In a November presentation by CalPERS - which was responding to criticism of the seemingly lax approach it took to tracking carried interest - the risks tied to PE were listed as follows: blind pools; wide dispersion in manager performance; infrequent valuation estimates; difficulties determining benchmarks; investment timing driven by fundraising cycles; complex, high and non-transparent fees; challenges predicting cash flows; idiosyncratic contracts; and the need for a broad set of skills to select managers, structure investments, and track performance.
Reducing the number of GP relationships is just one way to cut the complexity. CalPERS also plans to "focus on cost effective structures with better alignment" - which amounts to driving down fees, through steeper discounts based on the size of fund commitments as well as pursing zero fee co-investment - push for better transparency and disclosure, and improve monitoring and governance.

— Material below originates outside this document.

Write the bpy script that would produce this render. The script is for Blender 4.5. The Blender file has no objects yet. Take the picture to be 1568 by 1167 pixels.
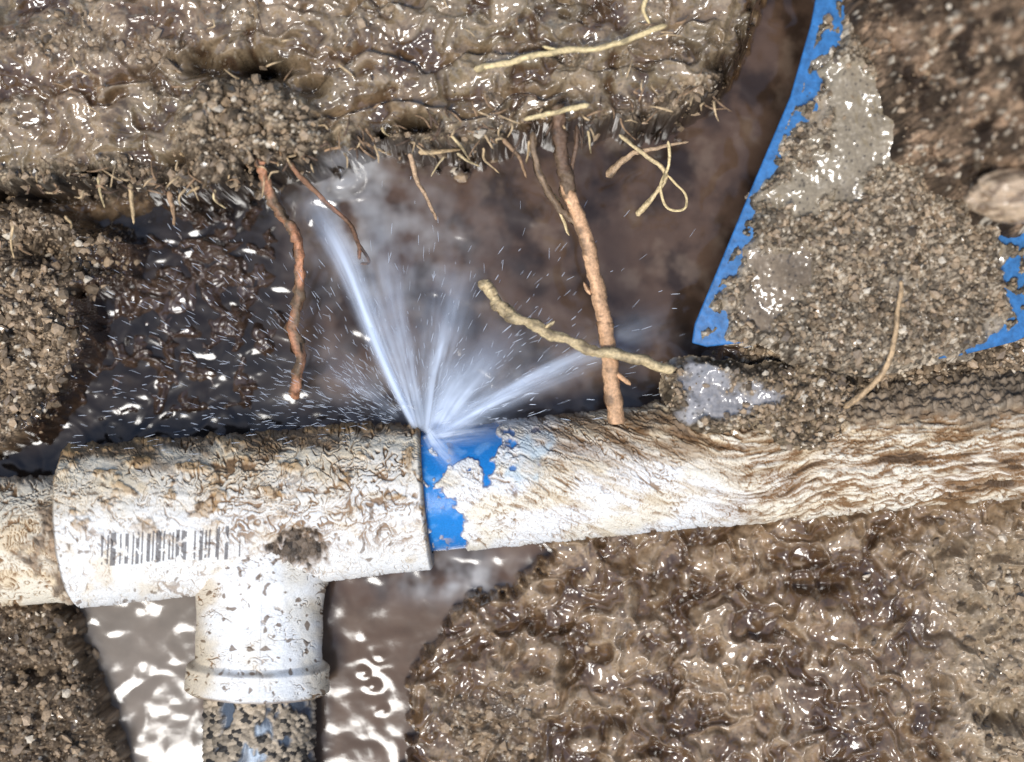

This makes for an instructive snapshot of the areas LPs the world over are likely to focus on, with priorities and remedies varying by group.
It is worth noting that if CalPERS achieves its 2020 target, the pension fund's in house private equity staff will exceed the number of GP relationships by 45 to 30, which means more man hours devoted to each one, whether the focus is governance or co-investment. It is a scenario few would have thought possible in 2005, when a team of 12 looked after a portfolio of 275 managers.